** Begin **

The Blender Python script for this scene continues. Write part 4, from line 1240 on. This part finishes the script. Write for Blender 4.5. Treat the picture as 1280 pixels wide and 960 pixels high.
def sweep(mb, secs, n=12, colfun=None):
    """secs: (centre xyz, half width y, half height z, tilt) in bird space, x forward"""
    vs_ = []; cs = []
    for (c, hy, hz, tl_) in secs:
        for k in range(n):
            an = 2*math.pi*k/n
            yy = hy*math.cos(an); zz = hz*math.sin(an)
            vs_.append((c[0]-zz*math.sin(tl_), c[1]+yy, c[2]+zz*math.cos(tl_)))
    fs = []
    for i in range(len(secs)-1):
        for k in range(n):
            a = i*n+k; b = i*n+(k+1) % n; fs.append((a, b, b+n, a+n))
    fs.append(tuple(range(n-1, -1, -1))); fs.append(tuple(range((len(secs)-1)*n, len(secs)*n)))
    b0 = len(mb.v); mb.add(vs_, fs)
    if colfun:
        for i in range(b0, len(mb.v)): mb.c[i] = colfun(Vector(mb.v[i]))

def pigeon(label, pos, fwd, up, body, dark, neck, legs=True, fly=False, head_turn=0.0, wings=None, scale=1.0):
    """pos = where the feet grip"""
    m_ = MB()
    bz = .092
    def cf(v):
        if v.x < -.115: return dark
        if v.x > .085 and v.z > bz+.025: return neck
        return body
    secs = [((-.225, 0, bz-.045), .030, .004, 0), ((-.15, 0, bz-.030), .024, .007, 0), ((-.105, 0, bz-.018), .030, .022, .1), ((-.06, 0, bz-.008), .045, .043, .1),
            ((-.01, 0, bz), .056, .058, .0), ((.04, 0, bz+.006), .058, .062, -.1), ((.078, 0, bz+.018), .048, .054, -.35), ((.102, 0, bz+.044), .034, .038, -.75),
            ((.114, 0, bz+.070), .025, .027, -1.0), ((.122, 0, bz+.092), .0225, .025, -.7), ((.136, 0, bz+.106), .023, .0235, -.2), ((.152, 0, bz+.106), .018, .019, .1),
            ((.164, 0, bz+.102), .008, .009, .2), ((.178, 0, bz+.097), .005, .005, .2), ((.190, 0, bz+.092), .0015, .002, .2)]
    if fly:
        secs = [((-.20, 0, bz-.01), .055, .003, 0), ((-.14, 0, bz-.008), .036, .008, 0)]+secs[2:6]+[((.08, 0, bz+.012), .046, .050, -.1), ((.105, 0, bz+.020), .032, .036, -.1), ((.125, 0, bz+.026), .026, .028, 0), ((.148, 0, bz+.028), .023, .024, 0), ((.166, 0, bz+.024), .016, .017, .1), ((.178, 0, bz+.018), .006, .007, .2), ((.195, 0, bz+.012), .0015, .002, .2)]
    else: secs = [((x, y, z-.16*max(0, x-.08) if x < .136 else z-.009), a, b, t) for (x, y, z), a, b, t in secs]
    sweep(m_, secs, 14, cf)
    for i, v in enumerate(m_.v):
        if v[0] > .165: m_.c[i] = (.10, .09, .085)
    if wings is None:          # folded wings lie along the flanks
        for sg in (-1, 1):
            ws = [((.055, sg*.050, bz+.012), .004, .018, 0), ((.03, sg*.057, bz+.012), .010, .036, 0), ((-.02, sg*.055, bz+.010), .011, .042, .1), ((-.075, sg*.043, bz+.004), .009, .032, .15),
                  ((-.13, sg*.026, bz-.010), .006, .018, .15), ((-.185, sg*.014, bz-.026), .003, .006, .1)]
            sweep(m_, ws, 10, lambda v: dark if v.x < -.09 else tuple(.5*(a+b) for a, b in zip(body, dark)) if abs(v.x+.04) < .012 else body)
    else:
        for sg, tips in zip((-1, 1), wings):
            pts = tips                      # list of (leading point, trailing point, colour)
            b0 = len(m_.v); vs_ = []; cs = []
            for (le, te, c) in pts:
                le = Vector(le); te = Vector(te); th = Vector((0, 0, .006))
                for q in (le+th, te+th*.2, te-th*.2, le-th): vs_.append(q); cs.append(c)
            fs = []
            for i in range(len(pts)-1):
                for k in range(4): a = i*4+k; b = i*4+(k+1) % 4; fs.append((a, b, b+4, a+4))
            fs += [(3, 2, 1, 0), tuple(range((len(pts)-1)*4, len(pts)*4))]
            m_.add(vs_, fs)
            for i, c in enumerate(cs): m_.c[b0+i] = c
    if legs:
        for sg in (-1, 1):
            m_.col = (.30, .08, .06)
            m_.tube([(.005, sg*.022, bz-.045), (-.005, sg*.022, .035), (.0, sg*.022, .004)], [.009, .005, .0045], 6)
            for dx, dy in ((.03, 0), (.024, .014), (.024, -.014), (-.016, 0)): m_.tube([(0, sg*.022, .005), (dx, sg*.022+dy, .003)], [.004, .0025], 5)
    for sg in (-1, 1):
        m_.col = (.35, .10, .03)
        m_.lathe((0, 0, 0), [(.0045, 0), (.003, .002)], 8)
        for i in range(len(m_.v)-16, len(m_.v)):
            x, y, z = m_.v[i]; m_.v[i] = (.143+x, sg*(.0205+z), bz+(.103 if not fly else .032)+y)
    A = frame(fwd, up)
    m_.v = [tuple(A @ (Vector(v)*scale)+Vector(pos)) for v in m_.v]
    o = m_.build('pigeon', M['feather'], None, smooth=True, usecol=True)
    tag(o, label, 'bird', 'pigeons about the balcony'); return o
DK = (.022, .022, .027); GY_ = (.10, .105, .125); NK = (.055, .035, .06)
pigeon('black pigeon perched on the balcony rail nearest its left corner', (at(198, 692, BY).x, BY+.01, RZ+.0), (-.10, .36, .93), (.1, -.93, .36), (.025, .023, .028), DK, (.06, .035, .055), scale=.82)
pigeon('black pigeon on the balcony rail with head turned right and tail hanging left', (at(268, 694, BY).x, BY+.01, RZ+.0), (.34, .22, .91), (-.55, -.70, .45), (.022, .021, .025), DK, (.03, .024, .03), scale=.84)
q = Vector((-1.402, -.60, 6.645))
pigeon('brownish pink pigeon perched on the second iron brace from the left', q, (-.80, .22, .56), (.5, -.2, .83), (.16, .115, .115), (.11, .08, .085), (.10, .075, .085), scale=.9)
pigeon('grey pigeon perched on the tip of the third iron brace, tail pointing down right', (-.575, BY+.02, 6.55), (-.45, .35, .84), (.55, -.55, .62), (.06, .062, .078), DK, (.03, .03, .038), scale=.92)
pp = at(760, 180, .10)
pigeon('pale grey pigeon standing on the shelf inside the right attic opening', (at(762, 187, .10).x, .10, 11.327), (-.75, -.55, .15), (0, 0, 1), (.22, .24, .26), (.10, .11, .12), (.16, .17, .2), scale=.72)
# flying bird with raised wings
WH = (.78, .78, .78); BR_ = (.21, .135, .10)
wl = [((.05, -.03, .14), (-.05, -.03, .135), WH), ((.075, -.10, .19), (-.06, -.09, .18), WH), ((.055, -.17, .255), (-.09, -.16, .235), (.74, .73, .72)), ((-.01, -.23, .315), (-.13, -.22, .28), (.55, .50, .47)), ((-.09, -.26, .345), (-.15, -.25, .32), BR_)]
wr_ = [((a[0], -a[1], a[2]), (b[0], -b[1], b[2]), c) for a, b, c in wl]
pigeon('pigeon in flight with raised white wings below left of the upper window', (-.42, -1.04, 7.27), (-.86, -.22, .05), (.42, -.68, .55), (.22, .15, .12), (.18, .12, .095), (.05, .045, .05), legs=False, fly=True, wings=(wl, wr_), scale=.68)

** End **

--- Do this ---
Your task is to print the whole listing again exactly.

--- Result of this task ---
The Blender Python script for this scene continues. Write part 4, from line 1240 on. This part finishes the script. Write for Blender 4.5. Treat the picture as 1280 pixels wide and 960 pixels high.
def sweep(mb, secs, n=12, colfun=None):
    """secs: (centre xyz, half width y, half height z, tilt) in bird space, x forward"""
    vs_ = []; cs = []
    for (c, hy, hz, tl_) in secs:
        for k in range(n):
            an = 2*math.pi*k/n
            yy = hy*math.cos(an); zz = hz*math.sin(an)
            vs_.append((c[0]-zz*math.sin(tl_), c[1]+yy, c[2]+zz*math.cos(tl_)))
    fs = []
    for i in range(len(secs)-1):
        for k in range(n):
            a = i*n+k; b = i*n+(k+1) % n; fs.append((a, b, b+n, a+n))
    fs.append(tuple(range(n-1, -1, -1))); fs.append(tuple(range((len(secs)-1)*n, len(secs)*n)))
    b0 = len(mb.v); mb.add(vs_, fs)
    if colfun:
        for i in range(b0, len(mb.v)): mb.c[i] = colfun(Vector(mb.v[i]))

def pigeon(label, pos, fwd, up, body, dark, neck, legs=True, fly=False, head_turn=0.0, wings=None, scale=1.0):
    """pos = where the feet grip"""
    m_ = MB()
    bz = .092
    def cf(v):
        if v.x < -.115: return dark
        if v.x > .085 and v.z > bz+.025: return neck
        return body
    secs = [((-.225, 0, bz-.045), .030, .004, 0), ((-.15, 0, bz-.030), .024, .007, 0), ((-.105, 0, bz-.018), .030, .022, .1), ((-.06, 0, bz-.008), .045, .043, .1),
            ((-.01, 0, bz), .056, .058, .0), ((.04, 0, bz+.006), .058, .062, -.1), ((.078, 0, bz+.018), .048, .054, -.35), ((.102, 0, bz+.044), .034, .038, -.75),
            ((.114, 0, bz+.070), .025, .027, -1.0), ((.122, 0, bz+.092), .0225, .025, -.7), ((.136, 0, bz+.106), .023, .0235, -.2), ((.152, 0, bz+.106), .018, .019, .1),
            ((.164, 0, bz+.102), .008, .009, .2), ((.178, 0, bz+.097), .005, .005, .2), ((.190, 0, bz+.092), .0015, .002, .2)]
    if fly:
        secs = [((-.20, 0, bz-.01), .055, .003, 0), ((-.14, 0, bz-.008), .036, .008, 0)]+secs[2:6]+[((.08, 0, bz+.012), .046, .050, -.1), ((.105, 0, bz+.020), .032, .036, -.1), ((.125, 0, bz+.026), .026, .028, 0), ((.148, 0, bz+.028), .023, .024, 0), ((.166, 0, bz+.024), .016, .017, .1), ((.178, 0, bz+.018), .006, .007, .2), ((.195, 0, bz+.012), .0015, .002, .2)]
    else: secs = [((x, y, z-.16*max(0, x-.08) if x < .136 else z-.009), a, b, t) for (x, y, z), a, b, t in secs]
    sweep(m_, secs, 14, cf)
    for i, v in enumerate(m_.v):
        if v[0] > .165: m_.c[i] = (.10, .09, .085)
    if wings is None:          # folded wings lie along the flanks
        for sg in (-1, 1):
            ws = [((.055, sg*.050, bz+.012), .004, .018, 0), ((.03, sg*.057, bz+.012), .010, .036, 0), ((-.02, sg*.055, bz+.010), .011, .042, .1), ((-.075, sg*.043, bz+.004), .009, .032, .15),
                  ((-.13, sg*.026, bz-.010), .006, .018, .15), ((-.185, sg*.014, bz-.026), .003, .006, .1)]
            sweep(m_, ws, 10, lambda v: dark if v.x < -.09 else tuple(.5*(a+b) for a, b in zip(body, dark)) if abs(v.x+.04) < .012 else body)
    else:
        for sg, tips in zip((-1, 1), wings):
            pts = tips                      # list of (leading point, trailing point, colour)
            b0 = len(m_.v); vs_ = []; cs = []
            for (le, te, c) in pts:
                le = Vector(le); te = Vector(te); th = Vector((0, 0, .006))
                for q in (le+th, te+th*.2, te-th*.2, le-th): vs_.append(q); cs.append(c)
            fs = []
            for i in range(len(pts)-1):
                for k in range(4): a = i*4+k; b = i*4+(k+1) % 4; fs.append((a, b, b+4, a+4))
            fs += [(3, 2, 1, 0), tuple(range((len(pts)-1)*4, len(pts)*4))]
            m_.add(vs_, fs)
            for i, c in enumerate(cs): m_.c[b0+i] = c
    if legs:
        for sg in (-1, 1):
            m_.col = (.30, .08, .06)
            m_.tube([(.005, sg*.022, bz-.045), (-.005, sg*.022, .035), (.0, sg*.022, .004)], [.009, .005, .0045], 6)
            for dx, dy in ((.03, 0), (.024, .014), (.024, -.014), (-.016, 0)): m_.tube([(0, sg*.022, .005), (dx, sg*.022+dy, .003)], [.004, .0025], 5)
    for sg in (-1, 1):
        m_.col = (.35, .10, .03)
        m_.lathe((0, 0, 0), [(.0045, 0), (.003, .002)], 8)
        for i in range(len(m_.v)-16, len(m_.v)):
            x, y, z = m_.v[i]; m_.v[i] = (.143+x, sg*(.0205+z), bz+(.103 if not fly else .032)+y)
    A = frame(fwd, up)
    m_.v = [tuple(A @ (Vector(v)*scale)+Vector(pos)) for v in m_.v]
    o = m_.build('pigeon', M['feather'], None, smooth=True, usecol=True)
    tag(o, label, 'bird', 'pigeons about the balcony'); return o
DK = (.022, .022, .027); GY_ = (.10, .105, .125); NK = (.055, .035, .06)
pigeon('black pigeon perched on the balcony rail nearest its left corner', (at(198, 692, BY).x, BY+.01, RZ+.0), (-.10, .36, .93), (.1, -.93, .36), (.025, .023, .028), DK, (.06, .035, .055), scale=.82)
pigeon('black pigeon on the balcony rail with head turned right and tail hanging left', (at(268, 694, BY).x, BY+.01, RZ+.0), (.34, .22, .91), (-.55, -.70, .45), (.022, .021, .025), DK, (.03, .024, .03), scale=.84)
q = Vector((-1.402, -.60, 6.645))
pigeon('brownish pink pigeon perched on the second iron brace from the left', q, (-.80, .22, .56), (.5, -.2, .83), (.16, .115, .115), (.11, .08, .085), (.10, .075, .085), scale=.9)
pigeon('grey pigeon perched on the tip of the third iron brace, tail pointing down right', (-.575, BY+.02, 6.55), (-.45, .35, .84), (.55, -.55, .62), (.06, .062, .078), DK, (.03, .03, .038), scale=.92)
pp = at(760, 180, .10)
pigeon('pale grey pigeon standing on the shelf inside the right attic opening', (at(762, 187, .10).x, .10, 11.327), (-.75, -.55, .15), (0, 0, 1), (.22, .24, .26), (.10, .11, .12), (.16, .17, .2), scale=.72)
# flying bird with raised wings
WH = (.78, .78, .78); BR_ = (.21, .135, .10)
wl = [((.05, -.03, .14), (-.05, -.03, .135), WH), ((.075, -.10, .19), (-.06, -.09, .18), WH), ((.055, -.17, .255), (-.09, -.16, .235), (.74, .73, .72)), ((-.01, -.23, .315), (-.13, -.22, .28), (.55, .50, .47)), ((-.09, -.26, .345), (-.15, -.25, .32), BR_)]
wr_ = [((a[0], -a[1], a[2]), (b[0], -b[1], b[2]), c) for a, b, c in wl]
pigeon('pigeon in flight with raised white wings below left of the upper window', (-.42, -1.04, 7.27), (-.86, -.22, .05), (.42, -.68, .55), (.22, .15, .12), (.18, .12, .095), (.05, .045, .05), legs=False, fly=True, wings=(wl, wr_), scale=.68)